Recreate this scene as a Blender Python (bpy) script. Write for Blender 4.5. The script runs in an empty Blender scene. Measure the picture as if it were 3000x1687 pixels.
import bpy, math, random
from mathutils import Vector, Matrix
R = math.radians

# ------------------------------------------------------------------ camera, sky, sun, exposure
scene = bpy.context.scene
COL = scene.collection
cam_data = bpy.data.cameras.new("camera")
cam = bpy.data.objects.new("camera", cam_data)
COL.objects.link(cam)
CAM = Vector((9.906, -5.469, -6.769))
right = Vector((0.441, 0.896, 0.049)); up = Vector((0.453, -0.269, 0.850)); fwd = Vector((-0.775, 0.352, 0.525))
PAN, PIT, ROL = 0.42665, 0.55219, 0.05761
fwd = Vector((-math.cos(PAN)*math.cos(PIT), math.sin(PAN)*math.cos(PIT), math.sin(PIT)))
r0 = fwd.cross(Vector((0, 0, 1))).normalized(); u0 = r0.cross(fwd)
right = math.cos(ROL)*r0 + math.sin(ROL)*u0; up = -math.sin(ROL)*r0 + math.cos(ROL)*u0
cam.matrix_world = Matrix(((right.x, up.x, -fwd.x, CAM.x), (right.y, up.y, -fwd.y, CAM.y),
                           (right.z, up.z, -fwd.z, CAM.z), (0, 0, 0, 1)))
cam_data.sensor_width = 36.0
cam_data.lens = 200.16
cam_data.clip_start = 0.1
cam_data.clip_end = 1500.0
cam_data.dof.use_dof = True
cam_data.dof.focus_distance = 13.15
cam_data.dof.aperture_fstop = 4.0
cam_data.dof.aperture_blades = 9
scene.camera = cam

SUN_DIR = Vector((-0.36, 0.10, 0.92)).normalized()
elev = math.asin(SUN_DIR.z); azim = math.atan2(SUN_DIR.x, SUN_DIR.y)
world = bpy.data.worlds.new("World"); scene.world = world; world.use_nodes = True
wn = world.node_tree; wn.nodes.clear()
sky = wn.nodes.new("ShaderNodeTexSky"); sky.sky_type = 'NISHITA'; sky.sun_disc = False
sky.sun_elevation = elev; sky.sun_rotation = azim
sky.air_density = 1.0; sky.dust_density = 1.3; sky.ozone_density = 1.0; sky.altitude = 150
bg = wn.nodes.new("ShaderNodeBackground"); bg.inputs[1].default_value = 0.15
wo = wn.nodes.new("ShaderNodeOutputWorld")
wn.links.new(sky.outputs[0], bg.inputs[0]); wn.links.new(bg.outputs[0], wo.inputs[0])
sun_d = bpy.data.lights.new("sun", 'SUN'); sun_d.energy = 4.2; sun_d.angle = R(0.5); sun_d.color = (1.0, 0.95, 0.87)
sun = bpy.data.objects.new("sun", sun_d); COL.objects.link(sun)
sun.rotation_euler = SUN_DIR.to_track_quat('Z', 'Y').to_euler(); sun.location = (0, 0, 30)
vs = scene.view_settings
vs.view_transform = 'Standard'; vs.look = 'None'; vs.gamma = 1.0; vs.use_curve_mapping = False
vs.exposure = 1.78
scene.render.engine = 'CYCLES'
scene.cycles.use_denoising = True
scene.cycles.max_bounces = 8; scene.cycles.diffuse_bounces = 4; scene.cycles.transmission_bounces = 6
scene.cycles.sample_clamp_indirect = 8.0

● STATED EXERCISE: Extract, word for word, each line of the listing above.

● EXERCISE SOLUTION:
Recreate this scene as a Blender Python (bpy) script. Write for Blender 4.5. The script runs in an empty Blender scene. Measure the picture as if it were 3000x1687 pixels.
import bpy, math, random
from mathutils import Vector, Matrix
R = math.radians

# ------------------------------------------------------------------ camera, sky, sun, exposure
scene = bpy.context.scene
COL = scene.collection
cam_data = bpy.data.cameras.new("camera")
cam = bpy.data.objects.new("camera", cam_data)
COL.objects.link(cam)
CAM = Vector((9.906, -5.469, -6.769))
right = Vector((0.441, 0.896, 0.049)); up = Vector((0.453, -0.269, 0.850)); fwd = Vector((-0.775, 0.352, 0.525))
PAN, PIT, ROL = 0.42665, 0.55219, 0.05761
fwd = Vector((-math.cos(PAN)*math.cos(PIT), math.sin(PAN)*math.cos(PIT), math.sin(PIT)))
r0 = fwd.cross(Vector((0, 0, 1))).normalized(); u0 = r0.cross(fwd)
right = math.cos(ROL)*r0 + math.sin(ROL)*u0; up = -math.sin(ROL)*r0 + math.cos(ROL)*u0
cam.matrix_world = Matrix(((right.x, up.x, -fwd.x, CAM.x), (right.y, up.y, -fwd.y, CAM.y),
                           (right.z, up.z, -fwd.z, CAM.z), (0, 0, 0, 1)))
cam_data.sensor_width = 36.0
cam_data.lens = 200.16
cam_data.clip_start = 0.1
cam_data.clip_end = 1500.0
cam_data.dof.use_dof = True
cam_data.dof.focus_distance = 13.15
cam_data.dof.aperture_fstop = 4.0
cam_data.dof.aperture_blades = 9
scene.camera = cam

SUN_DIR = Vector((-0.36, 0.10, 0.92)).normalized()
elev = math.asin(SUN_DIR.z); azim = math.atan2(SUN_DIR.x, SUN_DIR.y)
world = bpy.data.worlds.new("World"); scene.world = world; world.use_nodes = True
wn = world.node_tree; wn.nodes.clear()
sky = wn.nodes.new("ShaderNodeTexSky"); sky.sky_type = 'NISHITA'; sky.sun_disc = False
sky.sun_elevation = elev; sky.sun_rotation = azim
sky.air_density = 1.0; sky.dust_density = 1.3; sky.ozone_density = 1.0; sky.altitude = 150
bg = wn.nodes.new("ShaderNodeBackground"); bg.inputs[1].default_value = 0.15
wo = wn.nodes.new("ShaderNodeOutputWorld")
wn.links.new(sky.outputs[0], bg.inputs[0]); wn.links.new(bg.outputs[0], wo.inputs[0])
sun_d = bpy.data.lights.new("sun", 'SUN'); sun_d.energy = 4.2; sun_d.angle = R(0.5); sun_d.color = (1.0, 0.95, 0.87)
sun = bpy.data.objects.new("sun", sun_d); COL.objects.link(sun)
sun.rotation_euler = SUN_DIR.to_track_quat('Z', 'Y').to_euler(); sun.location = (0, 0, 30)
vs = scene.view_settings
vs.view_transform = 'Standard'; vs.look = 'None'; vs.gamma = 1.0; vs.use_curve_mapping = False
vs.exposure = 1.78
scene.render.engine = 'CYCLES'
scene.cycles.use_denoising = True
scene.cycles.max_bounces = 8; scene.cycles.diffuse_bounces = 4; scene.cycles.transmission_bounces = 6
scene.cycles.sample_clamp_indirect = 8.0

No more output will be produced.